Votre prochain projet artistique justement, c'est quoi ?
Cinq ans de travail minimum pour une œuvre qui s'appelle « En attendant la mort ». Une œuvre d'art globale, en collaboration avec des scientifiques, des chercheurs, des universités, qui considère tout le monde, le monde entier, et en même temps chaque être humain. Ce sera la première fois où il y aura une œuvre universelle qui intègrera les 250.000 naissances par jour, et aussi les morts. Ce sera une immense alcôve dans laquelle seront gravés les noms de l'humanité toute entière, il nous faudra capter 3.500.000 noms par jour pendant 5 ans, et l'aide des réseaux virtuels, sur lesquels chacun sera invité à s'inscrire. Il y aura beaucoup d'électronique, des noms qui s'allument, les naissances, d'autres qui s'éteignent, les morts. L'œuvre, ce sera comme une cathédrale, et un travail en collaboration avec beaucoup de gens. Mais pour cela, il faut des moyens. Je suis en cours de discussion avec des gens intéressés par le projet.
Est-ce que vous pensez que les œuvres font encore réfléchir les gens ? Comment définiriez-vous une œuvre d'art aujourd'hui ?

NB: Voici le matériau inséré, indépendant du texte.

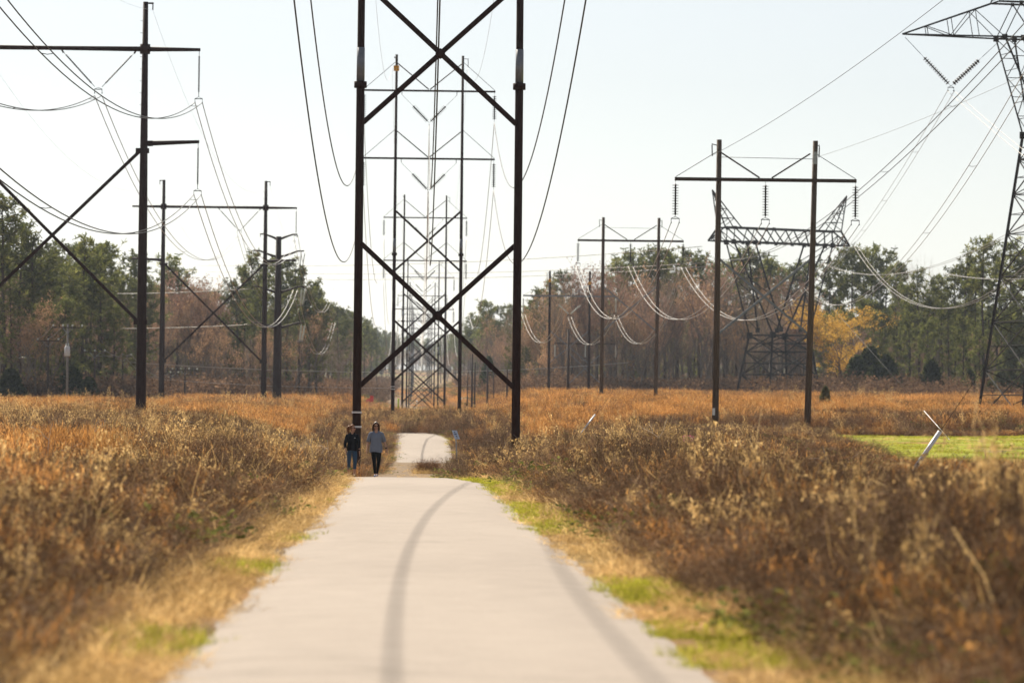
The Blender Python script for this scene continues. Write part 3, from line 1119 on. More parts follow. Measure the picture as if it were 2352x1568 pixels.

Oui. Bien sûr et heureusement ! Il y a beaucoup de gens qui pensent avoir une œuvre d'art chez eux parce qu'ils l'ont achetée dans une galerie. Ma définition d'une œuvre d'art, c'est lorsque chaque personne qui va rentrer dans la pièce où est l'œuvre, installation, peinture, vidéo, sculpture, va s'y intéresser, réagir, même le mec qui vient relever le compteur EDF ! Une œuvre d'art, c'est entendre une conversation, il se passe quelque chose. L'œuvre d'art, dans la maison, elle prend le leadership sur son propriétaire, au point que les gens ne parlent plus que de ça, et que parfois le propriétaire finit par en avoir marre qu'on ne lui parle plus que de l'œuvre et la revend. Une œuvre d'art, cela n'a rien à voir avec le prix qu'on l'a payée, ou le lieu où on l'a achetée. Si les gens vaquent devant elle sans réagir, ce n'est pas une œuvre d'art. Une œuvre d'art, c'est par exemple l'un des miroirs d'un mètre soixante sur quatre-vingt centimètres de la série que j'ai faite il y a quelques années, sur lequel j'avais fait graver par un artisan « l'inachevé » qui signifiait « allez-y, mirez-vous, mais nous sommes tous des inachevés ». Ou des phrases comme « C'est dans les grandes catastrophes du futur que vous comprendrez votre médiocrité » ou encore « Un jour naîtra la race des derniers nés, issus des derniers spermatozoïdes et ovules féconds, ils ne pourront plus enfanter ». Bon, ça, les gens ils n'aiment pas, pas vraiment. Mais, ça les fait réagir, ça les bouscule, les énerve, ils ne peuvent pas rester indifférents.
Vous êtes très pessimiste sur le monde qui nous entoure.
Je trouve que nous sommes arrivés à une époque où on valorise les imbéciles, et les médiocres. Ceux qui ne savent pas s'expriment sur tous les sujets, alors que ceux qui savent sont interdits de parole, de plateaux télé par exemple. Le temps passe vite, je vais avoir 48 ans, et je n'ai rien vu passer. J'ai envie que les gens développent leur libre-arbitre, leur conscience. J'aimerais pouvoir un tant soit peu y contribuer en ayant la possibilité de continuer à créer.